* [YOUR INSTRUCTIONS]: Each entry needs to be restated exactly as written.

* [DATA SHOWN]:
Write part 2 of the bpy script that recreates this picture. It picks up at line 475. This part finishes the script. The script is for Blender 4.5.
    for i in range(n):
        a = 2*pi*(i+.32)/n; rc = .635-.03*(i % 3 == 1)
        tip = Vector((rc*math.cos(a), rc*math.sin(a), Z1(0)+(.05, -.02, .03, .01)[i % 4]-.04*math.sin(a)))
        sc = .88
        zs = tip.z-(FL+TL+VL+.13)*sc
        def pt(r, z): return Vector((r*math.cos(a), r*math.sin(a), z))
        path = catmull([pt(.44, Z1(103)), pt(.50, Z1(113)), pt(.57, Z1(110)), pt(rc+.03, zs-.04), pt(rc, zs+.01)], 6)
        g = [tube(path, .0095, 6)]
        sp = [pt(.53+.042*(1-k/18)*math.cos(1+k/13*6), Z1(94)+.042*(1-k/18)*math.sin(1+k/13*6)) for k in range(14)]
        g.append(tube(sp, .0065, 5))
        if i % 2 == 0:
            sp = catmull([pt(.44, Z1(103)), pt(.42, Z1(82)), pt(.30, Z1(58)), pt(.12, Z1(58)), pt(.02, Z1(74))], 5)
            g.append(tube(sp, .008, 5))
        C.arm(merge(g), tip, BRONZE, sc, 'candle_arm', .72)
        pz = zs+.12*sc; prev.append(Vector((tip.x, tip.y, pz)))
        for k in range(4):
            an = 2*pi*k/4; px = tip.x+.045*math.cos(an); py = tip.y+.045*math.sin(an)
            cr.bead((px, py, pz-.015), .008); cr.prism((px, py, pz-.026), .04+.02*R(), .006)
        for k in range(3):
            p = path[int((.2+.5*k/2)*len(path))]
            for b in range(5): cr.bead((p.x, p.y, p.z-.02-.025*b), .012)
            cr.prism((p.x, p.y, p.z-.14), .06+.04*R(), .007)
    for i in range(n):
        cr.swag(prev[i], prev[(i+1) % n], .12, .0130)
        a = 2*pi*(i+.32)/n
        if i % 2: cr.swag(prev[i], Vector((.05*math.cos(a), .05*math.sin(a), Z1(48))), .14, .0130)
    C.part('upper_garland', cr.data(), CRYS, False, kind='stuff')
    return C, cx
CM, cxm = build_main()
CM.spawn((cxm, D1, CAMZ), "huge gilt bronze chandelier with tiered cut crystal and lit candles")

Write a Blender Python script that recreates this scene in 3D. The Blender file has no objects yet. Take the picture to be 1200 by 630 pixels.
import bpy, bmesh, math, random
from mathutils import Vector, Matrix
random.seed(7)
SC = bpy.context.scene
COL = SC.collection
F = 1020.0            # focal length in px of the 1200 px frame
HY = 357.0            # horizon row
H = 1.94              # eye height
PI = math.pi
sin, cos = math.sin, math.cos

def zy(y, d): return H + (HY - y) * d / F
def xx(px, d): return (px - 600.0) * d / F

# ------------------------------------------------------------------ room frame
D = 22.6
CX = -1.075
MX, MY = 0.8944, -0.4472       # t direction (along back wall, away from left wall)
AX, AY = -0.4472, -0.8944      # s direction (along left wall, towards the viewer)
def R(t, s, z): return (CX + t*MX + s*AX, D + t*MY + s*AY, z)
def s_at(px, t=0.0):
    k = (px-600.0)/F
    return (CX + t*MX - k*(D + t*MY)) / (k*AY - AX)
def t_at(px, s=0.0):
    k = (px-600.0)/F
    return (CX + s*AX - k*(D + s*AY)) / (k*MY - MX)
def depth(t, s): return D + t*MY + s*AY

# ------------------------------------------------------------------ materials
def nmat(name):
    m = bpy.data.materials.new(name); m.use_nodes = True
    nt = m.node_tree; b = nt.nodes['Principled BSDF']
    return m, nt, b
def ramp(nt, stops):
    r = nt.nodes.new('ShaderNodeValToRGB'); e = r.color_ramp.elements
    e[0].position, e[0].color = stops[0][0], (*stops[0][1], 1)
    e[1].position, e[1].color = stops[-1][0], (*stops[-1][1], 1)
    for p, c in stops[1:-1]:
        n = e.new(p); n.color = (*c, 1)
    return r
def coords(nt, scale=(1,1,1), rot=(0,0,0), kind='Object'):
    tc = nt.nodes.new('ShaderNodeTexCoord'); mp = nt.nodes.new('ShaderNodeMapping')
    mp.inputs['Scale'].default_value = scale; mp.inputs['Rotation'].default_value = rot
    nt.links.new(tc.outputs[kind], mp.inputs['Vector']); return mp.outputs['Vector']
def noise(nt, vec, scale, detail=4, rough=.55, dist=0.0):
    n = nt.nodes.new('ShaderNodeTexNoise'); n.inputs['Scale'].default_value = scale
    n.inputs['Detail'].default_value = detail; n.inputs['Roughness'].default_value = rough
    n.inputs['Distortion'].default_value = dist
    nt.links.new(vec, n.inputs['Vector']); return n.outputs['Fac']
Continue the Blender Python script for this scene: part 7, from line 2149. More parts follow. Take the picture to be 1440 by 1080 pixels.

* [FULL SOLUTION]:
Write part 2 of the bpy script that recreates this picture. It picks up at line 475. This part finishes the script. The script is for Blender 4.5.
    for i in range(n):
        a = 2*pi*(i+.32)/n; rc = .635-.03*(i % 3 == 1)
        tip = Vector((rc*math.cos(a), rc*math.sin(a), Z1(0)+(.05, -.02, .03, .01)[i % 4]-.04*math.sin(a)))
        sc = .88
        zs = tip.z-(FL+TL+VL+.13)*sc
        def pt(r, z): return Vector((r*math.cos(a), r*math.sin(a), z))
        path = catmull([pt(.44, Z1(103)), pt(.50, Z1(113)), pt(.57, Z1(110)), pt(rc+.03, zs-.04), pt(rc, zs+.01)], 6)
        g = [tube(path, .0095, 6)]
        sp = [pt(.53+.042*(1-k/18)*math.cos(1+k/13*6), Z1(94)+.042*(1-k/18)*math.sin(1+k/13*6)) for k in range(14)]
        g.append(tube(sp, .0065, 5))
        if i % 2 == 0:
            sp = catmull([pt(.44, Z1(103)), pt(.42, Z1(82)), pt(.30, Z1(58)), pt(.12, Z1(58)), pt(.02, Z1(74))], 5)
            g.append(tube(sp, .008, 5))
        C.arm(merge(g), tip, BRONZE, sc, 'candle_arm', .72)
        pz = zs+.12*sc; prev.append(Vector((tip.x, tip.y, pz)))
        for k in range(4):
            an = 2*pi*k/4; px = tip.x+.045*math.cos(an); py = tip.y+.045*math.sin(an)
            cr.bead((px, py, pz-.015), .008); cr.prism((px, py, pz-.026), .04+.02*R(), .006)
        for k in range(3):
            p = path[int((.2+.5*k/2)*len(path))]
            for b in range(5): cr.bead((p.x, p.y, p.z-.02-.025*b), .012)
            cr.prism((p.x, p.y, p.z-.14), .06+.04*R(), .007)
    for i in range(n):
        cr.swag(prev[i], prev[(i+1) % n], .12, .0130)
        a = 2*pi*(i+.32)/n
        if i % 2: cr.swag(prev[i], Vector((.05*math.cos(a), .05*math.sin(a), Z1(48))), .14, .0130)
    C.part('upper_garland', cr.data(), CRYS, False, kind='stuff')
    return C, cx
CM, cxm = build_main()
CM.spawn((cxm, D1, CAMZ), "huge gilt bronze chandelier with tiered cut crystal and lit candles")

Write a Blender Python script that recreates this scene in 3D. The Blender file has no objects yet. Take the picture to be 1200 by 630 pixels.
import bpy, bmesh, math, random
from mathutils import Vector, Matrix
random.seed(7)
SC = bpy.context.scene
COL = SC.collection
F = 1020.0            # focal length in px of the 1200 px frame
HY = 357.0            # horizon row
H = 1.94              # eye height
PI = math.pi
sin, cos = math.sin, math.cos

def zy(y, d): return H + (HY - y) * d / F
def xx(px, d): return (px - 600.0) * d / F

# ------------------------------------------------------------------ room frame
D = 22.6
CX = -1.075
MX, MY = 0.8944, -0.4472       # t direction (along back wall, away from left wall)
AX, AY = -0.4472, -0.8944      # s direction (along left wall, towards the viewer)
def R(t, s, z): return (CX + t*MX + s*AX, D + t*MY + s*AY, z)
def s_at(px, t=0.0):
    k = (px-600.0)/F
    return (CX + t*MX - k*(D + t*MY)) / (k*AY - AX)
def t_at(px, s=0.0):
    k = (px-600.0)/F
    return (CX + s*AX - k*(D + s*AY)) / (k*MY - MX)
def depth(t, s): return D + t*MY + s*AY

# ------------------------------------------------------------------ materials
def nmat(name):
    m = bpy.data.materials.new(name); m.use_nodes = True
    nt = m.node_tree; b = nt.nodes['Principled BSDF']
    return m, nt, b
def ramp(nt, stops):
    r = nt.nodes.new('ShaderNodeValToRGB'); e = r.color_ramp.elements
    e[0].position, e[0].color = stops[0][0], (*stops[0][1], 1)
    e[1].position, e[1].color = stops[-1][0], (*stops[-1][1], 1)
    for p, c in stops[1:-1]:
        n = e.new(p); n.color = (*c, 1)
    return r
def coords(nt, scale=(1,1,1), rot=(0,0,0), kind='Object'):
    tc = nt.nodes.new('ShaderNodeTexCoord'); mp = nt.nodes.new('ShaderNodeMapping')
    mp.inputs['Scale'].default_value = scale; mp.inputs['Rotation'].default_value = rot
    nt.links.new(tc.outputs[kind], mp.inputs['Vector']); return mp.outputs['Vector']
def noise(nt, vec, scale, detail=4, rough=.55, dist=0.0):
    n = nt.nodes.new('ShaderNodeTexNoise'); n.inputs['Scale'].default_value = scale
    n.inputs['Detail'].default_value = detail; n.inputs['Roughness'].default_value = rough
    n.inputs['Distortion'].default_value = dist
    nt.links.new(vec, n.inputs['Vector']); return n.outputs['Fac']
Continue the Blender Python script for this scene: part 7, from line 2149. More parts follow. Take the picture to be 1440 by 1080 pixels.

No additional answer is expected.